На картине Питера Брейгеля «Битва Масленицы и Поста», написанной в 1559 году, мы видим кульминационный момент празднества. Перед нами — рыночная площадь, заполненная людьми, которые занимаются обычными делами: женщина в белом чепце торгует рыбой из корзины, другая жарит блины на открытом огне, мужчина торопится куда-то с охапкой дров, двое детей играют с волчками. Никто, похоже, не замечает, что рядом бродит шут с зажженным факелом, хотя дело происходит днем. Впрочем, всех этих персонажей художник поместил на заднем плане. Ближе к зрителю разворачивается главное действо: шутливый поединок между толстяком верхом на бочке

(на голове у него вместо шлема красуется пирог) и тощей «старухой» (на самом деле это мужчина, переодетый монашкой). Оба вооружены: толстяк — поросенком на вертеле, старуха — деревянной лопатой с двумя рыбинами. Современники Брейгеля немедленно узнали бы в этой парочке Карнавал и Пост, сражающиеся за душу рыночной площади. Они также знали, что Карнавал непременно проиграет бой и что за его поражением последуют пародийный суд, приговор и публичная «казнь». Этот ритуал представлял собой конвульсивный сбой в ритме городской жизни — лобовое столкновение плотской необузданности с религиозным воздержанием и поражение плоти. Впрочем, во времена Брейгеля сам обычай оказался в опасности: реформаторы-протестанты считали его языческую символику насилия и разгула неприличной. С середины XVI века в Северной Европе начали постепенно подавляться крайние проявления карнавала, составлявшие в конце концов его суть. В итоге людям пришлось искать другие способы развлечься и новые выходы для ритуального смеха.

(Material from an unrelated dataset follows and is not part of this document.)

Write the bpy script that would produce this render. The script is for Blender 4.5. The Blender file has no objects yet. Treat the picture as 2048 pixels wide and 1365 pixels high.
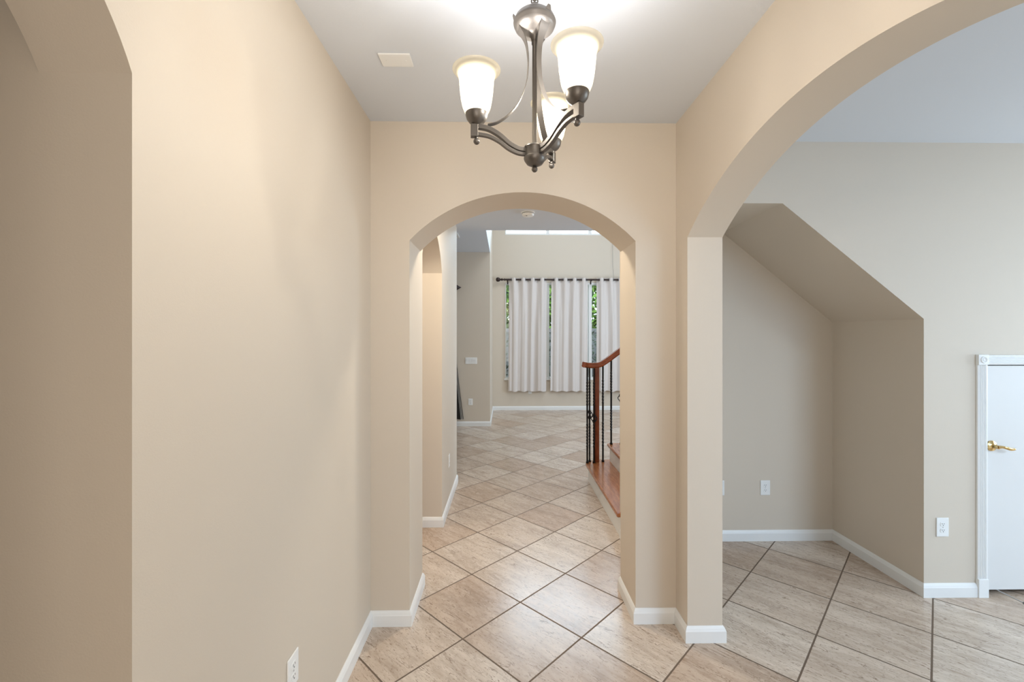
import bpy, bmesh, math, random
from mathutils import Vector, Matrix
PI = math.pi
S = bpy.context.scene
H = 2.82                            # ceiling height
C = S.collection

# ------------------------------------------------------------------ camera
F_PX = 879.0
cam_d = bpy.data.cameras.new('camera')
cam_d.sensor_fit = 'HORIZONTAL'
cam_d.sensor_width = 36.0
cam_d.lens = 36.0 * F_PX / 2048.0
cam_d.shift_y = -(682.5 - 672.0) / 2048.0
cam_d.clip_start = 0.02
cam = bpy.data.objects.new('camera', cam_d)
C.objects.link(cam)
cam.location = (0, 0, 1.62)
cam.rotation_euler = (PI / 2, 0, -math.radians(0.9))
S.camera = cam

# ------------------------------------------------------------------ sky / exposure
S.view_settings.view_transform = 'Standard'
S.view_settings.look = 'None'
S.view_settings.gamma = 1.0
S.view_settings.use_curve_mapping = False
S.view_settings.exposure = 0.46
S.cycles.use_denoising = True
S.cycles.max_bounces = 8
S.cycles.diffuse_bounces = 4
S.cycles.glossy_bounces = 3
S.cycles.use_adaptive_sampling = True
S.cycles.adaptive_threshold = 0.06
S.cycles.sample_clamp_indirect = 4.0
W = bpy.data.worlds.new('world')
S.world = W
W.use_nodes = True
bg = W.node_tree.nodes['Background']
bg.inputs['Color'].default_value = (0.80, 0.90, 1.0, 1)
bg.inputs['Strength'].default_value = 3.6

# ------------------------------------------------------------------ window daylight and added fill lights
def area(name, loc, rot, sx, sy, power, col):
    l = bpy.data.lights.new(name, 'AREA')
    l.shape = 'RECTANGLE'; l.size = sx; l.size_y = sy
    l.energy = power; l.color = col
    o = bpy.data.objects.new(name, l); C.objects.link(o)
    o.location = loc; o.rotation_euler = rot
    return o
FACE_NX = (0, PI / 2, 0)          # shines towards -X
FACE_PX = (0, -PI / 2, 0)
FACE_PY = (PI / 2, 0, 0)
FACE_NY = (-PI / 2, 0, 0)
COOL = (0.56, 0.76, 1.0)
NEUT = (1.0, 0.95, 0.88)
area('daylight_dining_front', (4.6, -3.55, 1.50), FACE_PY, 2.2, 2.0, 60, (0.42, 0.66, 1.0))
area('fill_dining_side', (6.30, 1.9, 1.50), FACE_NX, 1.3, 1.9, 70, (0.70, 0.86, 1.0))  # added fill, no window here; brightens the foyer's left wall
area('fill_dining_top', (3.7, -0.7, H - 0.02), (0, 0, 0), 1.2, 1.2, 76, (0.64, 0.82, 1.0))  # added fill without a fixture; lifts the dining floor and ceiling
area('fill_entry', (0.1, -1.62, 1.50), FACE_PY, 1.2, 2.2, 19, NEUT)  # added fill behind the camera; evens out the foyer
area('daylight_clerestory', (1.4, 10.0, 4.7), (-PI / 2 + 0.5, 0, 0), 2.9, 1.3, 130, COOL)
area('fill_family_top', (1.6, 6.9, 5.38), (0, 0, 0), 1.6, 1.6, 42, (0.90, 0.95, 1.0))  # added overhead fill, no fixture; lifts the far floor and curtains
area('fill_family_side', (4.45, 6.4, 1.8), FACE_NX, 1.8, 2.0, 88, (0.66, 0.83, 1.0))  # added side fill on a solid wall; brightens the far room
area('daylight_nook', (-3.45, 6.3, 1.5), FACE_PX, 1.6, 1.6, 1.0, COOL)
area('fill_left_arch', (-2.95, -0.6, 1.5), FACE_PX, 1.0, 1.0, 1.5, (1.0, 0.90, 0.76))  # weak warm fill added to the space behind the left arch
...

В Лондоне эту комическую роль — совершенно вопреки воле ее создателей — взяла на себя пьяцца Ковент-Гарден. Как видно из названия, архитектор Иниго Джонс, построивший эту площадь в 1631 году, вдохновлялся итальянской ренессансной архитектурой, и результат — элегантные дома с аркадами и портик церкви Святого Павла, напоминающий античный храм, — несомненно соответствовал ее канонам. Джонс и его заказчик, четвертый граф Бедфорд, надеялись повторить коммерческий успех парижской Пляс-Рояль (ныне — площадь Вогезов) — спекулятивного проекта короля Генриха IV, ставшего благодаря покровительству монарха самым фешенебельным адресом города (среди тамошних жильцов был сам кардинал Ришелье)33. Поначалу дела у них шли неплохо: новые дома на северной стороне площади быстро раскупили аристократы. Но у всей схемы был один роковой изъян. В отличие от Пляс-Рояль с ее модным променадом и королевским покровительством, на пьяцце Ковент-Гарден ничего особенного не происходило. Когда граф Бедфорд покинул Лондон на время Гражданской войны, ее облюбовали торговцы фруктами и овощами, стремившиеся нажиться на растущем в столице спросе на продукты садоводства, и уже вскоре на площади пустил корни рынок со всем присущим ему беспорядком. Всего через десять лет дворяне, купившие особняки на пьяцце, начали перебираться в другие места, жалуясь на шум и мусор.